Aim of the task: Write out again, unaltered, the lines from the start through the line containing "obj('lever', b, M_dull, t_)".

>> BEGIN Data supplied

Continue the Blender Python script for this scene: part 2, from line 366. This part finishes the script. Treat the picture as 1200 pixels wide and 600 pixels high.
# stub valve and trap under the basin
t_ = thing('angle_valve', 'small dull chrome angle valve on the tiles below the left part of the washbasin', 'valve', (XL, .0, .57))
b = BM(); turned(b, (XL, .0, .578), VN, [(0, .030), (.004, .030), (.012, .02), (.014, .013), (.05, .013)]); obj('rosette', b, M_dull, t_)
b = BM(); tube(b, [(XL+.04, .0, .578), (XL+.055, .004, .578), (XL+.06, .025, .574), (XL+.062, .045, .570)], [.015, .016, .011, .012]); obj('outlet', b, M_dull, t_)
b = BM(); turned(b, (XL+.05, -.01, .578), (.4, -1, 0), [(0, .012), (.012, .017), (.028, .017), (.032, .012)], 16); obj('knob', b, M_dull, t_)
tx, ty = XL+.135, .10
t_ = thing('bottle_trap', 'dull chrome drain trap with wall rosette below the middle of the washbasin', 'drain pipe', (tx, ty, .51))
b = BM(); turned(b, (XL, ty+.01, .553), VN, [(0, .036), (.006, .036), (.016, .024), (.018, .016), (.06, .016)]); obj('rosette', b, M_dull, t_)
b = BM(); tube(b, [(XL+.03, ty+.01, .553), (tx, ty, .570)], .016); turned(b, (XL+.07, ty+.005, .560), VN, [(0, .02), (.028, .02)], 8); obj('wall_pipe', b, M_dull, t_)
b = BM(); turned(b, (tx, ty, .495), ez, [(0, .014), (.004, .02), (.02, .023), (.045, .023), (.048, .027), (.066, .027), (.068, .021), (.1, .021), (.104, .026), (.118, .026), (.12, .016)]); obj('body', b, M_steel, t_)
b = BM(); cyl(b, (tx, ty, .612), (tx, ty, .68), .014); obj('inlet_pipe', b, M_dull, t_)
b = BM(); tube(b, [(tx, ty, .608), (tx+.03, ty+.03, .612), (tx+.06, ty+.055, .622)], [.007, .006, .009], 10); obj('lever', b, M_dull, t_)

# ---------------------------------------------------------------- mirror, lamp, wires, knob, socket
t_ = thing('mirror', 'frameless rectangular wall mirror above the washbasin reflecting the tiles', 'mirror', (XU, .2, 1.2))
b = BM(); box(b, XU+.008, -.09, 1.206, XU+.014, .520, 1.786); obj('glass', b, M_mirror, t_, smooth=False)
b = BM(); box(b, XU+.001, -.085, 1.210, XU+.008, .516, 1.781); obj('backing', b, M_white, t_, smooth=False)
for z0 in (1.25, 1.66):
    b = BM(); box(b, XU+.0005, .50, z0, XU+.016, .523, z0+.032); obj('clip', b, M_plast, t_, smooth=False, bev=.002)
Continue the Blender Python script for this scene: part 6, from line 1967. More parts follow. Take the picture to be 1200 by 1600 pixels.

>> END Data supplied

Expected output:
Continue the Blender Python script for this scene: part 2, from line 366. This part finishes the script. Treat the picture as 1200 pixels wide and 600 pixels high.
# stub valve and trap under the basin
t_ = thing('angle_valve', 'small dull chrome angle valve on the tiles below the left part of the washbasin', 'valve', (XL, .0, .57))
b = BM(); turned(b, (XL, .0, .578), VN, [(0, .030), (.004, .030), (.012, .02), (.014, .013), (.05, .013)]); obj('rosette', b, M_dull, t_)
b = BM(); tube(b, [(XL+.04, .0, .578), (XL+.055, .004, .578), (XL+.06, .025, .574), (XL+.062, .045, .570)], [.015, .016, .011, .012]); obj('outlet', b, M_dull, t_)
b = BM(); turned(b, (XL+.05, -.01, .578), (.4, -1, 0), [(0, .012), (.012, .017), (.028, .017), (.032, .012)], 16); obj('knob', b, M_dull, t_)
tx, ty = XL+.135, .10
t_ = thing('bottle_trap', 'dull chrome drain trap with wall rosette below the middle of the washbasin', 'drain pipe', (tx, ty, .51))
b = BM(); turned(b, (XL, ty+.01, .553), VN, [(0, .036), (.006, .036), (.016, .024), (.018, .016), (.06, .016)]); obj('rosette', b, M_dull, t_)
b = BM(); tube(b, [(XL+.03, ty+.01, .553), (tx, ty, .570)], .016); turned(b, (XL+.07, ty+.005, .560), VN, [(0, .02), (.028, .02)], 8); obj('wall_pipe', b, M_dull, t_)
b = BM(); turned(b, (tx, ty, .495), ez, [(0, .014), (.004, .02), (.02, .023), (.045, .023), (.048, .027), (.066, .027), (.068, .021), (.1, .021), (.104, .026), (.118, .026), (.12, .016)]); obj('body', b, M_steel, t_)
b = BM(); cyl(b, (tx, ty, .612), (tx, ty, .68), .014); obj('inlet_pipe', b, M_dull, t_)
b = BM(); tube(b, [(tx, ty, .608), (tx+.03, ty+.03, .612), (tx+.06, ty+.055, .622)], [.007, .006, .009], 10); obj('lever', b, M_dull, t_)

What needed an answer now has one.